Top, left to right: Szentmihalyi, Kolar, P. Juhasz, Nosko, Dunai III, Harsanyi, Horvath, Dunai II, Szigethi.
Bottom: Fazekas, Fekete, A. Toth, Bene, Zambo, Kellner, L. Nagy.
Almost everybody played for the national team, always a sign of strong team. But there was more: in 1974 the Ujpesti Dosza came very close to playing total football unlike Ferencvaros. The arch-rivals had to change almost the whole team at that time and their very young squad lacked experience – I saw both clubs live at that time and Ujpesti Dosza were fun; Ferencvaros were not. Lilak seemed to have the right chemistry, the right skill and intelligence, and the right policy – for example, Bene was nearing retirement, but Fekete was expected not only to replace him, but to become the next ‘big player’. Both played together, the transition was to go smoothly. Well, Fekete did not become big star… but for the moment everything was great, temporary obscuring the deepening crisis of Hungarian football. Ferencvaros got the cup. Unlike Ujpesti Dozsa, ‘Fradi’ were not made yet – it was young squad, not fully formed, and far from reaching its potential. Transitional team.

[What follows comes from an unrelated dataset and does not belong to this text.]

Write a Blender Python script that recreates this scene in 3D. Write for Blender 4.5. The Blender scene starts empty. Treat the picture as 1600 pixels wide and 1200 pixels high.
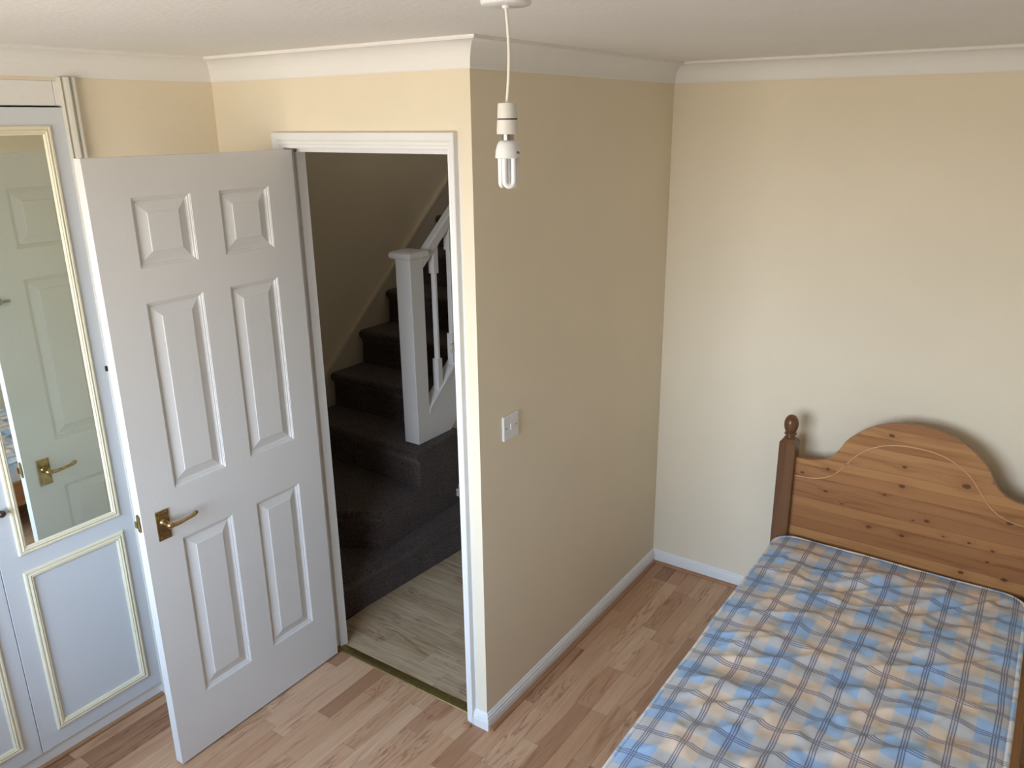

Top, left to right: Gyozo Martos, Istvan Juhasz, Istvan Geczi, Miklos Pancsics, Peter Vepi, Istvan Megyesi, Ferenc Csanadi – coach.
Bottom: Istvan Szoke, Laszlo Branikovits, Jozsef Mucha, Zoltan Ebedli, Zoltan Engelbrecht. Both winning clubs performed well in the European club tournaments. More layers eclipsing reality.